Work to do: Can you restate the lines of the entries below, word for word, from the first one through the line that includes "COL = SC.collection"?

Records to process:
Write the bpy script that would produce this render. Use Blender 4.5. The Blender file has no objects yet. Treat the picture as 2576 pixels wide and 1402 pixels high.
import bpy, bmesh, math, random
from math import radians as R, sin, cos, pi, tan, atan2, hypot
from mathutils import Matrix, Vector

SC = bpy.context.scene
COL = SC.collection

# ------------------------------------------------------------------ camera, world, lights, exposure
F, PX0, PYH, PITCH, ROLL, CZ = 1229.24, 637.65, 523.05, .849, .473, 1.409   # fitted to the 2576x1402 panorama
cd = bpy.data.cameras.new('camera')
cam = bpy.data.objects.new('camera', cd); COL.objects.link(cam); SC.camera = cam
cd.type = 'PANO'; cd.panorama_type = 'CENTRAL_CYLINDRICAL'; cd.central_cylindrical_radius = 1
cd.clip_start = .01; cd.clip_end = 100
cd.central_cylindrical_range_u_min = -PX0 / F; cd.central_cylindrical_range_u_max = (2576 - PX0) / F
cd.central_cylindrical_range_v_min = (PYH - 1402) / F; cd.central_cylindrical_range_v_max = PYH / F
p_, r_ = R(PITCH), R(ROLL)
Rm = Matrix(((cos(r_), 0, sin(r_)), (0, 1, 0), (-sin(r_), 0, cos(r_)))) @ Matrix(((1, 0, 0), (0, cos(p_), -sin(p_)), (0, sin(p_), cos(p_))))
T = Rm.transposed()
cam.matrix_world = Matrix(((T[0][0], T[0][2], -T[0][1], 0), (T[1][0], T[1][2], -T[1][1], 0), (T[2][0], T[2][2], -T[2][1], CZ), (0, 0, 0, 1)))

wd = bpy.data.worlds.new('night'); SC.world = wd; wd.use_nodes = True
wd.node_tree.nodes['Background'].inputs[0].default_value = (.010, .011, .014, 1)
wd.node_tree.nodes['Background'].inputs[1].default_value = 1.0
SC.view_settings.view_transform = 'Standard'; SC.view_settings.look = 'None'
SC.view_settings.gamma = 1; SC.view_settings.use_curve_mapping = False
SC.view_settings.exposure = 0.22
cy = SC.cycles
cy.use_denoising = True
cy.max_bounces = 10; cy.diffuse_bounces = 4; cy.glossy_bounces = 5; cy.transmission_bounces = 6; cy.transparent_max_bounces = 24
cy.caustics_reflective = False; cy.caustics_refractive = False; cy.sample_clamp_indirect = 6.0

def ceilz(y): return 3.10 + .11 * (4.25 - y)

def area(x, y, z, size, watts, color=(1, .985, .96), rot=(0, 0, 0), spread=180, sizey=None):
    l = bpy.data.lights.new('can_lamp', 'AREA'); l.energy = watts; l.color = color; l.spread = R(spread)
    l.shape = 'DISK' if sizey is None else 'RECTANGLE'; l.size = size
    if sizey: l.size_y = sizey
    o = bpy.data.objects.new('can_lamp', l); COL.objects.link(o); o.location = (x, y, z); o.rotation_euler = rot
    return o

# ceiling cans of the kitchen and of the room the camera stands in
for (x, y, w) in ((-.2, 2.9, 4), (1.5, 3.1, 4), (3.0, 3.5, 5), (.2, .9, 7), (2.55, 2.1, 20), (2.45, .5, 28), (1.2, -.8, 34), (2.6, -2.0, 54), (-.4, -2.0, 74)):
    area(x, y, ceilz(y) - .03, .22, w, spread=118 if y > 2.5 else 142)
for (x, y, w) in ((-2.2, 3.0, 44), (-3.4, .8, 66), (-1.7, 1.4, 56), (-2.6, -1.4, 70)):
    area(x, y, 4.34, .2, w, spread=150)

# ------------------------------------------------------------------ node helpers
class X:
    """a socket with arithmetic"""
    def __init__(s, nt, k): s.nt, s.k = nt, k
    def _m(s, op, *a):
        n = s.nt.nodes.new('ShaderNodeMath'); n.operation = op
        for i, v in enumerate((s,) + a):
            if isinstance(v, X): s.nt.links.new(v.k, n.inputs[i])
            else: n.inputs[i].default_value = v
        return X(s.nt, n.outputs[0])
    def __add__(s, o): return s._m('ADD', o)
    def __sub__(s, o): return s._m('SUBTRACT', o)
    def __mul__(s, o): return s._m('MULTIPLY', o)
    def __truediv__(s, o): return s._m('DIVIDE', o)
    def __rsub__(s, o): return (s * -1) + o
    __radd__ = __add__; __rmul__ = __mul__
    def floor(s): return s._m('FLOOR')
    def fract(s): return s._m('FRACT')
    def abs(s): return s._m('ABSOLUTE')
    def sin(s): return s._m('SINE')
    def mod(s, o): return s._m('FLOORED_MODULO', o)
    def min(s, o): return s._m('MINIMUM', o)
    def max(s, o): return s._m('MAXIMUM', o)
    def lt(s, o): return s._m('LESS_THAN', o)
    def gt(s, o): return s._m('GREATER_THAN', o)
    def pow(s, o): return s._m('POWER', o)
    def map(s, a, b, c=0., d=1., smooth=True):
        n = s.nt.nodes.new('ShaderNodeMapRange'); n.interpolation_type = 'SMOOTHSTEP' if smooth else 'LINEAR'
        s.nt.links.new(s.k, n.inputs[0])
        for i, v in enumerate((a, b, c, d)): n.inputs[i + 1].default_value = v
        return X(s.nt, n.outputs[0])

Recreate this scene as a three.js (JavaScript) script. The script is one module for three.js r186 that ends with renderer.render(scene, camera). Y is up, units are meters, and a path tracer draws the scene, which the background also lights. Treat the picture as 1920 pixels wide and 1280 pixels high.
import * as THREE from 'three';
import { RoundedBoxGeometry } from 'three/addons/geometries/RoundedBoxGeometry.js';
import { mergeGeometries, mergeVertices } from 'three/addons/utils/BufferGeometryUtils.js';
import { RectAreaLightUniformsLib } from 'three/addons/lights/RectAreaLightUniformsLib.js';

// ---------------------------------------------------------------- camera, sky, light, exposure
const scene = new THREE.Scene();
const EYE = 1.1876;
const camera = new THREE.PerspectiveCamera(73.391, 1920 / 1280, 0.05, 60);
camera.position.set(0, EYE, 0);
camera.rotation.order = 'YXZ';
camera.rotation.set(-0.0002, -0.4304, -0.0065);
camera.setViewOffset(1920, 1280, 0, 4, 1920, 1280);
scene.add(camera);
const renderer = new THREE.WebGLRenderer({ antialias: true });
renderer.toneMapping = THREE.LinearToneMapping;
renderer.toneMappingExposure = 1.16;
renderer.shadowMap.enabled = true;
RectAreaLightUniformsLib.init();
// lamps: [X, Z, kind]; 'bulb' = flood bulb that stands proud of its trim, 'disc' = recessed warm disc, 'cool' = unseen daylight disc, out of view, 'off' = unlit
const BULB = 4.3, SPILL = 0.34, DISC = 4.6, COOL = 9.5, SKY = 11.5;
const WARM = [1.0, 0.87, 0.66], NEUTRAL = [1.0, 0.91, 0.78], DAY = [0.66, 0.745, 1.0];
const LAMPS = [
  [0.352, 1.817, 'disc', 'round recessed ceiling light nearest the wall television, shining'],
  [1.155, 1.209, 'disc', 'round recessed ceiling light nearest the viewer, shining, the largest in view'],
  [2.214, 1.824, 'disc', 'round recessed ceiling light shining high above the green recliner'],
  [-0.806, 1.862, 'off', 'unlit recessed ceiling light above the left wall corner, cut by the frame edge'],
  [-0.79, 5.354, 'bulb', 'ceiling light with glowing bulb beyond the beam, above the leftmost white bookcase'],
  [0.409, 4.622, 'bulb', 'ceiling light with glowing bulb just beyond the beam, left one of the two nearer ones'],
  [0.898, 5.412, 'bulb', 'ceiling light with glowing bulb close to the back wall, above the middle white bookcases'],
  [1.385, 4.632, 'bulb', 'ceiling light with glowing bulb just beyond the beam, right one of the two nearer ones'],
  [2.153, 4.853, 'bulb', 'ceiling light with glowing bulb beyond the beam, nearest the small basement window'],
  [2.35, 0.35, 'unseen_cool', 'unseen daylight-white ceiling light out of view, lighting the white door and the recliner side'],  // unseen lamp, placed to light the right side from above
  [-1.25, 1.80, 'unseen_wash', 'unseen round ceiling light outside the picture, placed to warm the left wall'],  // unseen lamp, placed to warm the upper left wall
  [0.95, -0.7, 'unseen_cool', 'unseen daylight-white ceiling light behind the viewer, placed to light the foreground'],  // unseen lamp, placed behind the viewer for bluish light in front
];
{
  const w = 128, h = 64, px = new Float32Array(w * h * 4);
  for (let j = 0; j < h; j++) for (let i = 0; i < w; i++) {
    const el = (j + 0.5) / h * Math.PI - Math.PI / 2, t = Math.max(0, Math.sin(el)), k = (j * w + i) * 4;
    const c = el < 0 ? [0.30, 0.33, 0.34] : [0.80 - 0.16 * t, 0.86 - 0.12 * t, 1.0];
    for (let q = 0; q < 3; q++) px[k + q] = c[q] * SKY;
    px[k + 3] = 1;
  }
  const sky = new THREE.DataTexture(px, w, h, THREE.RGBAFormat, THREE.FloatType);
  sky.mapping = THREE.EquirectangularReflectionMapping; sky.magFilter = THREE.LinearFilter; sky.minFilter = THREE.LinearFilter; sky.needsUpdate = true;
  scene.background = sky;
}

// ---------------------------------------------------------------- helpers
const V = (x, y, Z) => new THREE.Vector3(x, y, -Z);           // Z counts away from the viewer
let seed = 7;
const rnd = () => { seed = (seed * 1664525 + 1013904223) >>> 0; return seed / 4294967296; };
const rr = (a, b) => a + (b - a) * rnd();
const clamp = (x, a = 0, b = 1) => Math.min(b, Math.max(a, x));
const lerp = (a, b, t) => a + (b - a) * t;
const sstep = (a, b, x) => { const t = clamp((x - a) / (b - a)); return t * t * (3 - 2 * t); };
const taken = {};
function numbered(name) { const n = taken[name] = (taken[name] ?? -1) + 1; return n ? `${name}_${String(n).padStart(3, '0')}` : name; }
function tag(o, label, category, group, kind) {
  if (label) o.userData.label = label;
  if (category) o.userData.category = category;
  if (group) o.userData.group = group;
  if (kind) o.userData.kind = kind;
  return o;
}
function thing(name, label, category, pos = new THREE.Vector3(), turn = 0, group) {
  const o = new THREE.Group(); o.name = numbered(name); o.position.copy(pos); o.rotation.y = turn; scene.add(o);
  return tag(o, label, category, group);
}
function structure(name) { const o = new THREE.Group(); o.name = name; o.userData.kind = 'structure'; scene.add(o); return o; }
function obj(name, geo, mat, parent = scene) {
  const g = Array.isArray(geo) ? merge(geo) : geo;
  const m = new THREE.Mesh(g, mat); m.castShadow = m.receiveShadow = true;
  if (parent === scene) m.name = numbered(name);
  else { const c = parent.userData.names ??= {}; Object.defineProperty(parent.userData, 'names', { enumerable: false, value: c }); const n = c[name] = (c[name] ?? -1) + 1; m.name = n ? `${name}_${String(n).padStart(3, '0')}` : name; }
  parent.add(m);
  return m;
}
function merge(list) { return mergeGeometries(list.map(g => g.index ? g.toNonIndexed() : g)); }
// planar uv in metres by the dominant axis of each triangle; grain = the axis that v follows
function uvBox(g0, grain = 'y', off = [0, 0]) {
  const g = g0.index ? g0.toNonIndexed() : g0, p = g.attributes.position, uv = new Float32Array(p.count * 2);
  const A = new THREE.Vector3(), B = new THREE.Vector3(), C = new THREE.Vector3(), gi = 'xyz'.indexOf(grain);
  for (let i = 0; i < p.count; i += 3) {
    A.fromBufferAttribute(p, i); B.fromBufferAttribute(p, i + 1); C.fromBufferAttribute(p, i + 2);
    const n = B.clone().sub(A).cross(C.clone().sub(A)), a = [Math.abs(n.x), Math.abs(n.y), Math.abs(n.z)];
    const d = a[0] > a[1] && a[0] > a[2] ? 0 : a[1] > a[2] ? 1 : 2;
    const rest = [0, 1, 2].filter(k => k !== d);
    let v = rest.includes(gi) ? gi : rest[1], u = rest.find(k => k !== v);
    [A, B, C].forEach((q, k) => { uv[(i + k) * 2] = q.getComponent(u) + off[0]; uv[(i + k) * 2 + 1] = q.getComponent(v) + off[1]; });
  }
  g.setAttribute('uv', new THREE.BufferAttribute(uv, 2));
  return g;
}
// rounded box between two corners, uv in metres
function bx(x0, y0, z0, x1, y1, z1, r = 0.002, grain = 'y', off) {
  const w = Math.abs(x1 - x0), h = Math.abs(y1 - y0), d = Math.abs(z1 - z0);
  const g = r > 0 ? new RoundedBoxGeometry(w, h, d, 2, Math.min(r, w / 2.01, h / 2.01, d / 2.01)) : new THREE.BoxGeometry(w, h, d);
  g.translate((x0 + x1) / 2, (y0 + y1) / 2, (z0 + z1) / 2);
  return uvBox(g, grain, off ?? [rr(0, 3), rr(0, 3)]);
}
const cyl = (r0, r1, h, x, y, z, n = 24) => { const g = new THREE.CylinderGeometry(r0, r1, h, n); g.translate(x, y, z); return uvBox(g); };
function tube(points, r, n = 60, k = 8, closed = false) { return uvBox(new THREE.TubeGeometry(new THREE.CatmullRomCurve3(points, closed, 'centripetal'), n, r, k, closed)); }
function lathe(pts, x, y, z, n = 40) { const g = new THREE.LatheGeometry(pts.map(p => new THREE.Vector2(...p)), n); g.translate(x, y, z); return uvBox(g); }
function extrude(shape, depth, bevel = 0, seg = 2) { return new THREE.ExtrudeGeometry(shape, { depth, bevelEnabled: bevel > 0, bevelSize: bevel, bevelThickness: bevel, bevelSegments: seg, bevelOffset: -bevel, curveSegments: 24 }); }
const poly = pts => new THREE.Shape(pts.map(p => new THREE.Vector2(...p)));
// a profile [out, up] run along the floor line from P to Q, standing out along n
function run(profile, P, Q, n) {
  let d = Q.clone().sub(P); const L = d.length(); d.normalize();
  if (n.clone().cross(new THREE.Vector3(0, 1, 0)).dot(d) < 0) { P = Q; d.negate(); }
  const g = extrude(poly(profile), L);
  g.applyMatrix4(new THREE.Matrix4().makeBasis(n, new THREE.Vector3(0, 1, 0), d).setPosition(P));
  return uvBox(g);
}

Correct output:
Write the bpy script that would produce this render. Use Blender 4.5. The Blender file has no objects yet. Treat the picture as 2576 pixels wide and 1402 pixels high.
import bpy, bmesh, math, random
from math import radians as R, sin, cos, pi, tan, atan2, hypot
from mathutils import Matrix, Vector

SC = bpy.context.scene
COL = SC.collection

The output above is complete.